Pemerintah Targetkan Revisi UU Ketenagakerjaan Rampung Pada 2025

Revisi Undang-Undang Ketenagakerjaan, dipicu oleh uji materi UU Cipta Kerja, ditargetkan selesai pada tahun ini dengan dukungan penuh dari Kementerian Ketenagakerjaan dan DPR.

 Pemerintah Targetkan Revisi UU Ketenagakerjaan Rampung Pada 2025

Kementerian Ketenagakerjaan menargetkan revisi Undang-Undang No. 13 Tahun 2003 tentang Ketenagakerjaan dapat diselesaikan pada tahun ini. Amandemen ini merupakan hasil uji materi UU No. 6 Tahun 2023 tentang Cipta Kerja dan akan diinisiasi oleh DPR.

Menteri Ketenagakerjaan Yassierli menyebutkan tujuh poin utama dalam revisi ini, yaitu tenaga kerja asing, perjanjian waktu tertentu, upah, jam kerja, alih daya, cuti, pesangon, dan pemutusan hubungan kerja (PHK).

"Kami melihat semua putusan Mahkamah Konstitusi (MK) terkait uji materi UU berbicara tentang penegasan norma. Kami akan mendukung penuh revisi UU Ketenagakerjaan agar segera rampung," ujar Yassierli di Gedung DPR, Jakarta Rabu (5/2).

Selain revisi UU Ketenagakerjaan, implikasi putusan MK juga mencakup revisi sebagian Peraturan Pemerintah dan Peraturan Menteri Ketenagakerjaan. Oleh karena itu, pihaknya berencana mendukung penyusunan Daftar Inventarisasi Masalah (DIM) untuk revisi UU tersebut.

Dukungan DPR dan Target Penyelesaian

Direktur Jenderal Pembinaan Hubungan Industrial dan Jaminan Sosial Tenaga Kerja, Indah Anggoro Putri, mengungkapkan bahwa pihaknya telah menyusun rancangan awal revisi UU Ketenagakerjaan. Komisi IX DPR juga telah menginstruksikan untuk mempercepat penyelesaian RUU ini.

Mahkamah Konstitusi (MK) memutuskan bahwa revisi UU Ketenagakerjaan harus selesai paling lambat 2026 atau dua tahun setelah diputuskan pada 2024. "Komisi IX DPR meminta agar proses ini dipercepat dan tidak menunggu tenggat waktu dua tahun," kata Indah.

MK menerbitkan putusan terkait UU Cipta Kerja pada 31 Oktober 2024. Sejak saat itu, Kemenaker telah menggelar konsultasi publik dan pertemuan dengan pemangku kepentingan. "Konsultasi publik sangat penting untuk memastikan partisipasi bermakna dari berbagai pihak," kata Indah.

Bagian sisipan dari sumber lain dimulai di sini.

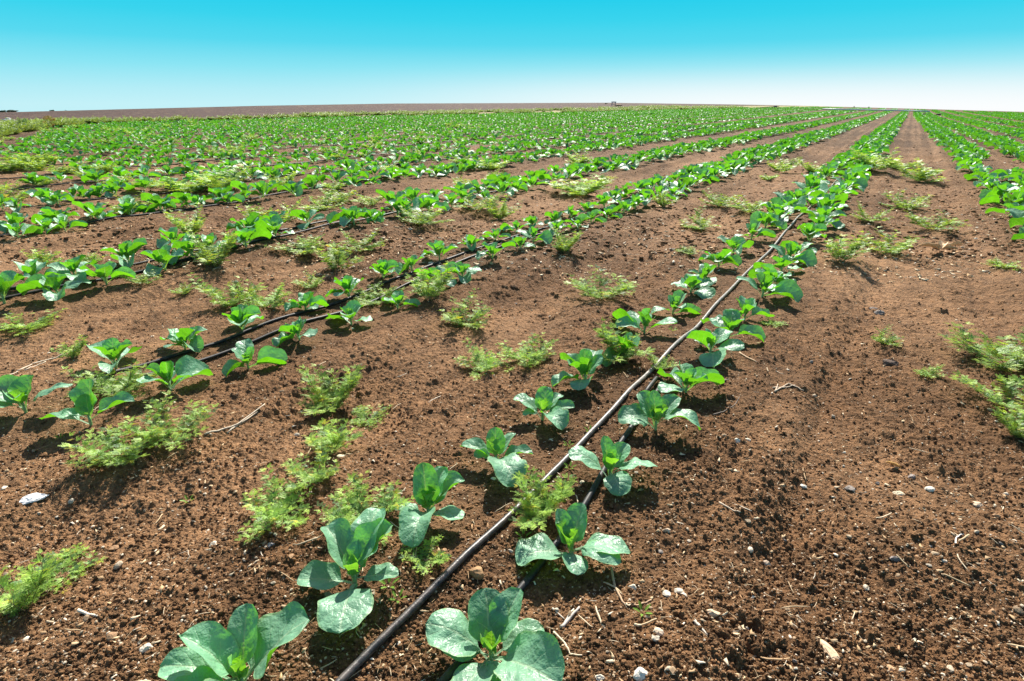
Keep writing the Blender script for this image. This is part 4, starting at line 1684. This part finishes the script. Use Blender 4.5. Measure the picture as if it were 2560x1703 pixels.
# tiny green seedlings in the nearest bed
sd = MB()
for i in range(5):
    v, f, uv = leaf_grid(.024, .007, 45, 30, i * 72 + 10, .2, .1, 820 + i, 5, 2, .1, .0, 0)
    sd.add(v, f, uv, (.20, .36, .05, 1))
SEED = sd.mesh('seedling', M_WEED)
for a, c, lab in ((1358, 992, 'tiny green seedling left of the pale hose, uppermost one'), (1308, 1018, 'tiny green seedling between lone cabbage and pale hose'),
                  (1312, 1070, 'tiny green seedling touching the pale hose'), (915, 1370, 'tiny seedling beside the broad-leaved cabbage near the hose'),
                  (1480, 1405, 'tiny green sprout by the crossed sticks at the bottom'), (1550, 752, 'green sprout on shaded soil left of the pale hose'),
                  (430, 1140, 'tiny green sprout alone on the bare soil at left'), (135, 1000, 'tiny green seedling on the shadow at the left edge'),
                  (1205, 1225, 'tiny seedling below the weed on the pale hose'), (895, 1345, 'tiny seedling right of the broad cabbage leaf')):
    x, y = ray(a * K, c * K)
    tag(link('seedling', SEED, None, (x, y, float(gz(x, y)[0])), (0, 0, random.uniform(0, 6)), random.uniform(.8, 1.2)), lab, 'seedling', 'tiny seedlings')

# ------------------------------------------------------------------ far things
M_TREE = mat_tone('tree_foliage', .6, .3, .25, c4(1.2, 1.3, .7), 6, .3)
M_BARK = mat_noise('bark', c4(.10, .07, .05), c4(.18, .14, .10), 12, .9, .2)
M_STEELB = mat_noise('blue_paint', c4(.03, .06, .14), c4(.06, .09, .17), 8, .5, .5)
M_PIPEW = mat_noise('white_pipe', c4(.62, .62, .60), c4(.75, .75, .73), 8, .5, .5)
M_DARK = mat_noise('dark_rubber', c4(.02, .02, .022), c4(.05, .045, .04), 14, .7, .3)


def far_point(px, py, D=None):
    """point on the terrain under a direction measured on the photograph, D metres away"""
    X = (px - CX) / FPX
    Y = -(py - CY) / FPX
    fw = CP + SP * Y
    n = math.hypot(X, fw)
    x, y = X / n * D, fw / n * D
    return x, y, float(macro(np.array([x]), np.array([y]))[0])


def tree(px, py, D, w, h, tone, label, cat='tree', name='tree', n=900, trunk=.25):
    x, y, z = far_point(px, py, D)
    root = bpy.data.objects.new(name, None)
    COL.objects.link(root)
    root.location = (x, y, z)
    g = np.random.default_rng(int(px * 7 + D))
    b = MB()
    b.add(*tube(np.array([[0, 0, -.3], [.02 * w, 0, h * trunk], [0, .03 * w, h * .6]]), [h * .035, h * .03, h * .012], 7))
    for k in range(4):
        a = k * 1.6 + g.uniform(-.4, .4)
        b.add(*tube(np.array([[0, 0, h * (trunk + .05 * k)], [math.sin(a) * w * .18, math.cos(a) * w * .18, h * (.45 + .05 * k)], [math.sin(a) * w * .3, math.cos(a) * w * .3, h * (.62 + .05 * k)]]), [h * .016, h * .011, h * .004], 5))
    link('trunk', b.mesh('trunk', M_BARK), root)
    # clumps of leaves round a handful of centres
    ctr = [np.array([g.normal(0, w * .22), g.normal(0, w * .22), h * g.uniform(trunk + .1, .88)]) for _ in range(14)]
    vs, cs = [], []
    for i in range(n):
        c = ctr[g.integers(len(ctr))]
        d = g.normal(size=3)
        d /= np.linalg.norm(d)
        p = c + d * np.array([w * .2, w * .2, h * .14]) * g.uniform(.6, 1.05)
        a = g.normal(size=3)
        a /= np.linalg.norm(a)
        bb_ = np.cross(a, d)
        bb_ /= np.linalg.norm(bb_) + 1e-6
        s = w * .05 * g.uniform(.6, 1.4)
        vs.append([p - a * s, p - bb_ * s * .6, p + a * s, p + bb_ * s * .6])
        cs.append(np.tile(np.array(tone) * g.uniform(.7, 1.3), (4, 1)))
    v = np.array(vs).reshape(-1, 3)
    c = np.concatenate(cs)
    c = np.concatenate([c, np.ones((len(c), 1))], 1)
    link('crown', mesh_np('crown', v, np.arange(len(v)).reshape(-1, 4), M_TREE, None, c, False), root)
    return tag(root, label, cat, 'distant trees and shrubs')


def top_tree(px, ptop, D, wpx, tone, label, cat='tree', name='tree', n=900, trunk=.25):
    X, Y = (px - CX) / FPX, -(ptop - CY) / FPX
    fw = CP + SP * Y
    zt = CAM_H + D * (-SP + CP * Y) / math.hypot(X, fw)
    x, y, z = far_point(px, ptop, D)
    tree(px, ptop, D, wpx / FPX * D * .8, max(zt - z, .2), tone, label, cat, name, n, trunk)


top_tree(4, 275, 165, 18, (.06, .085, .065), 'dark grey-green tree at the extreme left end of the horizon')
top_tree(17, 274.5, 165, 18, (.055, .08, .06), 'dark tree second from the left end of the horizon')
top_tree(34, 275.5, 160, 15, (.045, .075, .055), 'small round dark tree set apart right of the horizon grove')
top_tree(132, 275, 175, 13, (.08, .105, .085), 'pale treetop peeping over the ploughed field, left of two')
top_tree(163, 275, 175, 8, (.075, .10, .08), 'pale treetop peeping over the ploughed field, right of two')
top_tree(118, 289, 38, 24, (.40, .25, .06), 'orange dry bush at the foot of the ploughed field, far left', 'bush', 'dry_bush', 500, .05)
top_tree(40, 292, 34, 18, (.16, .22, .08), 'green bush beside the pale rubble at far left', 'bush', 'green_bush', 500, .05)
top_tree(58, 293, 35, 14, (.14, .24, .08), 'green bush right of its neighbour beside the rubble, far left', 'bush', 'green_bush', 500, .05)
top_tree(1515, 257.5, 110, 8, (.06, .11, .05), 'lone green bush left of the blue frame on the hill', 'bush', 'green_bush', 500, .05)

# rubble at far left
for i in range(7):
    px, py = (14, 22, 26, 9, 30, 18, 5)[i], (306, 303, 308, 311, 311, 312, 313)[i]
    x, y = ray(px, py)
    v, f = stone_shape(900 + i, ICO2, .6)
    b = MB()
    b.add(v, f, None, (.62, .60, .57, 1) if i % 3 else (.40, .38, .36, 1))
    o = link('rubble_block', b.mesh('rubble_block', M_STONE, False), None, (x, y, float(macro(np.array([x]), np.array([y]))[0]) + .1), (0, 0, i), random.uniform(.16, .32))
    tag(o, 'pale rubble block in the small heap beside the dirt track at far left', 'rubble', 'rubble heap by the track')

# blue farm implement on the hill
x, y = ray(1534, 265)
z = float(macro(np.array([x]), np.array([y]))[0])
root = bpy.data.objects.new('farm_implement', None)
COL.objects.link(root)
root.location = (x, y, z)
root.scale = (math.hypot(x, y) / 110 * .5,) * 3


def box(b, cx_, cy_, cz_, sx_, sy_, sz_):
    v = np.array([[i, j, k] for i in (-.5, .5) for j in (-.5, .5) for k in (-.5, .5)]) * np.array([sx_, sy_, sz_]) + np.array([cx_, cy_, cz_])
    f = np.array([[0, 1, 3, 2], [4, 6, 7, 5], [0, 4, 5, 1], [2, 3, 7, 6], [0, 2, 6, 4], [1, 5, 7, 3]])
    b.add(v, f)


b = MB()
for zz_ in (.55, 1.15):
    for yy in (-.35, .35):
        box(b, 0, yy, zz_, 1.5, .1, .12)
link('frame', b.mesh('frame', M_STEELB, False), root)
for sx_ in (-.6, .6):
    for yy in (-.35, .35):
        b = MB()
        box(b, sx_, yy, .58, .1, .14, 1.14)
        link('leg', b.mesh('leg', M_STEELB, False), root)
for sx_ in (-.65, -.2, .2, .65):
    b = MB()
    box(b, sx_, 0, 1.32, .28, .55, .22)
    link('seed_box', b.mesh('seed_box', M_STEELB, False), root)
tag(root, 'dark blue farm implement frame standing on the ploughed hill', 'implement')
x, y = ray(1546, 266)
z = float(macro(np.array([x]), np.array([y]))[0])
v, f = stone_shape(950, ICO2, .45, False)
b = MB()
b.add(v * np.array([1.3, .8, .8]), f, None, (.45, .25, .14, 1))
tag(link('earth_heap', b.mesh('earth_heap', M_STONE), None, (x, y, z + .05), None, .5), 'low orange heap beside the blue farm implement', 'heap')

# boom and dark machine lying in the far cabbages
x, y = ray(1938, 274.5)
z = float(macro(np.array([x]), np.array([y]))[0])
root = bpy.data.objects.new('irrigation_cart', None)
COL.objects.link(root)
root.location = (x, y, z + .15)
root.scale = (.6, .6, .5)
b = MB()
v, f = stone_shape(960, ICO2, .7)
b.add(v * np.array([.55, .4, .35]) + np.array([0, 0, .45]), f)
link('body', b.mesh('body', M_DARK, False), root)
for sx_ in (-.5, .5):
    b = MB()
    a = np.linspace(0, 2 * np.pi, 17)
    b.add(*tube(np.stack([sx_ + .22 * np.cos(a), np.zeros(17), .26 + .22 * np.sin(a)], 1), .05, 6, False))
    link('wheel', b.mesh('wheel', M_DARK), root)
b = MB()
b.add(*tube(np.array([[-.3, 0, .45], [-2.2, .05, .3], [-3.6, .1, .12]]), .06, 6))
link('boom', b.mesh('boom', M_DARK), root)
tag(root, 'small dark irrigation cart with a boom among the far cabbages', 'cart')

# white lateral pipe across the beds
pp = [(2055, 279.2), (2110, 280.5), (2165, 281.5), (2225, 282.6), (2285, 284.0), (2322, 285.6)]
q = np.array([ray(*a) for a in pp])
z = macro(q[:, 0], q[:, 1])
b = MB()
b.add(*tube(np.stack([q[:, 0], q[:, 1], z + .28], 1), .075, 8))
tag(link('lateral_pipe', b.mesh('lateral_pipe', M_PIPEW)), 'long white irrigation pipe lying across the far rows', 'pipe')
for a, c, s, lab in ((2312, 287.5, .42, 'dark earth mound in the track just before the white pipe'), (2352, 288.5, .5, 'dark earth mound in the second track right of the white pipe')):
    x, y = ray(a, c)
    v, f = stone_shape(int(a), ICO2, .4, False)
    b = MB()
    b.add(v, f, None, (.075, .045, .035, 1))
    tag(link('earth_mound', b.mesh('earth_mound', M_STONE), None, (x, y, float(macro(np.array([x]), np.array([y]))[0]) + .05), None, s), lab, 'mound')
for a, c, lab in ((2135, 268, 'small post head on the far horizon, left one'), (2172, 269.5, 'small post head on the far horizon, right one')):
    x, y, z = far_point(a, c, 146)
    b = MB()
    v, f = stone_shape(int(a), ICO2, .8, False)
    b.add(v * np.array([.5, .4, .7]) + np.array([0, 0, .3]), f, None, (.10, .12, .06, 1))
    tag(link('horizon_shrub', b.mesh('horizon_shrub', M_TREE), None, (x, y, z), None, .25), lab.replace('post head', 'dark shrub'), 'shrub')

Ia juga menegaskan bahwa Komisi IX DPR menekankan pentingnya kejelasan setiap norma dalam revisi UU untuk menghindari multitafsir.

Putusan MK dan Dampaknya

MK mengabulkan pengujian konstitusional terhadap 21 norma dalam UU Cipta Kerja yang diajukan oleh Partai Buruh dan sejumlah serikat pekerja. Satu pasal tidak diterima, sementara permohonan lainnya ditolak karena dianggap tidak beralasan menurut hukum.

Norma-norma yang dikabulkan meliputi:

Pasal 42 ayat (1) dan (4), Pasal 56 ayat (3), Pasal 57 ayat (1), Pasal 64 ayat (2), Pasal 79 ayat (2) huruf b dan ayat (5), Pasal 88 ayat (1), (2), dan (3) huruf b.

Pasal 88C, Pasal 88D ayat (2), Pasal 88F, Pasal 90A, Pasal 92 ayat (1), Pasal 95 ayat (3), Pasal 98 ayat (1), Pasal 151 ayat (3) dan (4), Pasal 157A ayat (3), serta Pasal 156 ayat (2) dalam UU Cipta Kerja.

Sementara itu, satu permohonan yang tidak diterima adalah Pasal 156 ayat (4) dalam Pasal 81 angka 47 karena dianggap prematur oleh MK.

Gugatan ini diajukan oleh Partai Buruh, Federasi Serikat Pekerja Metal Indonesia (FSPMI), Konfederasi Serikat Pekerja Seluruh Indonesia (KSPSI), Konfederasi Persatuan Buruh Indonesia (KPBI), dan Konfederasi Serikat Pekerja Indonesia (KSPI).

Mereka mengajukan 71 poin petitum dalam tujuh klaster utama, yakni tenaga kerja asing, perjanjian kerja waktu tertentu (PKWT), pekerja alih daya, cuti, upah dan minimum upah, pemutusan hubungan kerja (PHK), serta uang pesangon dan hak pekerja lainnya.

Presiden Konfederasi Serikat Pekerja Indonesia, Said Iqbal, menyambut baik putusan ini dan menyebutnya sebagai kemenangan bagi buruh. "UU Cipta Kerja, khususnya klaster ketenagakerjaan, sudah lumpuh mulai hari ini," ujarnya di Gedung MK, Jakarta, tahun lalu.